Up to and including the line that contains "return V((0, 0, CAMZ)) + r * t", write out each line of the material from its first line, exactly.
○ ○ ○ ○ ○
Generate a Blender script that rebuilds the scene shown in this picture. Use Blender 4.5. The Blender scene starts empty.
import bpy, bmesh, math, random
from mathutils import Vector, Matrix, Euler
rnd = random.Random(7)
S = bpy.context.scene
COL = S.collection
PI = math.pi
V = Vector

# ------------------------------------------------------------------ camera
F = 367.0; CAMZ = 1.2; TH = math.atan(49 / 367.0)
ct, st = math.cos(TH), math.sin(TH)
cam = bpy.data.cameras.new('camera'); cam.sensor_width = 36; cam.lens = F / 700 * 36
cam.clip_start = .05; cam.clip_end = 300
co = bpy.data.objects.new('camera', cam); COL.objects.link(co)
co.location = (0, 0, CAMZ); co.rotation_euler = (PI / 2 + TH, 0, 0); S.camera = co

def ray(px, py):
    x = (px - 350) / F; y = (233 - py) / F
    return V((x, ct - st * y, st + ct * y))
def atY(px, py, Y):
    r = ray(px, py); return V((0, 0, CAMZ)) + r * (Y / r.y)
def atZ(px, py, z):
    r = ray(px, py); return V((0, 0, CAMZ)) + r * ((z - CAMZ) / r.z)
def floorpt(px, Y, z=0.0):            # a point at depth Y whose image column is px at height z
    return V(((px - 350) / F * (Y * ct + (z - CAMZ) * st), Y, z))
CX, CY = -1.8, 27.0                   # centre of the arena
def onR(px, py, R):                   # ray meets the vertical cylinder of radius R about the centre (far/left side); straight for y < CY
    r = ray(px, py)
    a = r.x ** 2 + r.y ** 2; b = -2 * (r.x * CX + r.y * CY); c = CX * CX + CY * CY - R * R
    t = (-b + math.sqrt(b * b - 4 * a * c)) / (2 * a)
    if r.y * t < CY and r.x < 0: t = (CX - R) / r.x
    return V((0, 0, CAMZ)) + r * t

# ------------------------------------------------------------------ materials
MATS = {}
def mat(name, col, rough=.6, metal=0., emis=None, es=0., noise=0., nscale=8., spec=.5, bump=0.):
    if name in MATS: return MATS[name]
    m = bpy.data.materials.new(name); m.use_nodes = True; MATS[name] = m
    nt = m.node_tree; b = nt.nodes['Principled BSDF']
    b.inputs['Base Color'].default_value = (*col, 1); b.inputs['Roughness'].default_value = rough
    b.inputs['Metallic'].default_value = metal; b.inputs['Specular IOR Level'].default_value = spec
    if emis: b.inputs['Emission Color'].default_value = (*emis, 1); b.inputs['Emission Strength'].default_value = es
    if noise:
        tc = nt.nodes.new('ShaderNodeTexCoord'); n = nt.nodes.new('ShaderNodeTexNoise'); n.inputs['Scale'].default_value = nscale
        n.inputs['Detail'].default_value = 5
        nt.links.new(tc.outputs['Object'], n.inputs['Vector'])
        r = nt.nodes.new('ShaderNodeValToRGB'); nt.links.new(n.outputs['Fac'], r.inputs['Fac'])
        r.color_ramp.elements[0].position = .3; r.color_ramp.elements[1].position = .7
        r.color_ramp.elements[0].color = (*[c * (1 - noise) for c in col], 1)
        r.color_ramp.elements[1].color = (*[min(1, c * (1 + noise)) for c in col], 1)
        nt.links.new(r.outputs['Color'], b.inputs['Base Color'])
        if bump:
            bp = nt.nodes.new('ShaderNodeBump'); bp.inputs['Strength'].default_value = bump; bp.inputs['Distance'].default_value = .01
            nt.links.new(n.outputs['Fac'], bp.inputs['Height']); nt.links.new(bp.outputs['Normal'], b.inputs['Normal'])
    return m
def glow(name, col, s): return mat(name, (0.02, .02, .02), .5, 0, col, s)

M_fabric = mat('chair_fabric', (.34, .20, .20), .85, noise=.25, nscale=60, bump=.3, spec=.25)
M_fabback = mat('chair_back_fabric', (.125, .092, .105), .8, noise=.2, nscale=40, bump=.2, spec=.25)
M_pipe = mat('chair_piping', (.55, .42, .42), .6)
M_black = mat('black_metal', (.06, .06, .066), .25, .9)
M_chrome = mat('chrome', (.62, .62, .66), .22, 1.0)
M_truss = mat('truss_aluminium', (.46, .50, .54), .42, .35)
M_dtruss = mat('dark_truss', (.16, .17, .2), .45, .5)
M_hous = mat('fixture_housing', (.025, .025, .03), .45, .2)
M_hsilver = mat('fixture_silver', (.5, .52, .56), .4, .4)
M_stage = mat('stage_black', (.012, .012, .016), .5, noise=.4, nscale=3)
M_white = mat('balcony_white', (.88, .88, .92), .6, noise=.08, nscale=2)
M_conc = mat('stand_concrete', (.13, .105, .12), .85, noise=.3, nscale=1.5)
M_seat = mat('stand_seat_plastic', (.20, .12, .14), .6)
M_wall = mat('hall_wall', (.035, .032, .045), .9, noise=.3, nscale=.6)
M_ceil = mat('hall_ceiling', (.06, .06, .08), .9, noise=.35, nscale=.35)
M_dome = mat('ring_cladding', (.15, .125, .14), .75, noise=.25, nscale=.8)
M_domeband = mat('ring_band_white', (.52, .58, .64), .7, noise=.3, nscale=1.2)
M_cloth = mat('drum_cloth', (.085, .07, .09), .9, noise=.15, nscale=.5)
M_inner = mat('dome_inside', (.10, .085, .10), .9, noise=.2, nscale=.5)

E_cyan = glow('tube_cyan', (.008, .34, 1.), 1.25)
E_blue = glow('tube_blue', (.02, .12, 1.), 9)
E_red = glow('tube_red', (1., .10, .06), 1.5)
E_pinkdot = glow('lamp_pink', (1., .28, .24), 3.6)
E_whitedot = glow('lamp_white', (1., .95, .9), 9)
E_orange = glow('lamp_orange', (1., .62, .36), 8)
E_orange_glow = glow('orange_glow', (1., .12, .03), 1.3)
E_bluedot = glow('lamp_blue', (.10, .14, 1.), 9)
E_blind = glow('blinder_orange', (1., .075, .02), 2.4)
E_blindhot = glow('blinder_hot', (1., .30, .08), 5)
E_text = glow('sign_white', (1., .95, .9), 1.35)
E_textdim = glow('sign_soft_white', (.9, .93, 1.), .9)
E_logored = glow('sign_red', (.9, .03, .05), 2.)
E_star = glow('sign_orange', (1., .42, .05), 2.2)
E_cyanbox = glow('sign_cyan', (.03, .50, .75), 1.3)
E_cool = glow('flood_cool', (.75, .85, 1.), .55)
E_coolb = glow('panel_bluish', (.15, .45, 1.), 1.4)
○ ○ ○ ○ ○
▸ Result of this task
Generate a Blender script that rebuilds the scene shown in this picture. Use Blender 4.5. The Blender scene starts empty.
import bpy, bmesh, math, random
from mathutils import Vector, Matrix, Euler
rnd = random.Random(7)
S = bpy.context.scene
COL = S.collection
PI = math.pi
V = Vector

# ------------------------------------------------------------------ camera
F = 367.0; CAMZ = 1.2; TH = math.atan(49 / 367.0)
ct, st = math.cos(TH), math.sin(TH)
cam = bpy.data.cameras.new('camera'); cam.sensor_width = 36; cam.lens = F / 700 * 36
cam.clip_start = .05; cam.clip_end = 300
co = bpy.data.objects.new('camera', cam); COL.objects.link(co)
co.location = (0, 0, CAMZ); co.rotation_euler = (PI / 2 + TH, 0, 0); S.camera = co

def ray(px, py):
    x = (px - 350) / F; y = (233 - py) / F
    return V((x, ct - st * y, st + ct * y))
def atY(px, py, Y):
    r = ray(px, py); return V((0, 0, CAMZ)) + r * (Y / r.y)
def atZ(px, py, z):
    r = ray(px, py); return V((0, 0, CAMZ)) + r * ((z - CAMZ) / r.z)
def floorpt(px, Y, z=0.0):            # a point at depth Y whose image column is px at height z
    return V(((px - 350) / F * (Y * ct + (z - CAMZ) * st), Y, z))
CX, CY = -1.8, 27.0                   # centre of the arena
def onR(px, py, R):                   # ray meets the vertical cylinder of radius R about the centre (far/left side); straight for y < CY
    r = ray(px, py)
    a = r.x ** 2 + r.y ** 2; b = -2 * (r.x * CX + r.y * CY); c = CX * CX + CY * CY - R * R
    t = (-b + math.sqrt(b * b - 4 * a * c)) / (2 * a)
    if r.y * t < CY and r.x < 0: t = (CX - R) / r.x
    return V((0, 0, CAMZ)) + r * t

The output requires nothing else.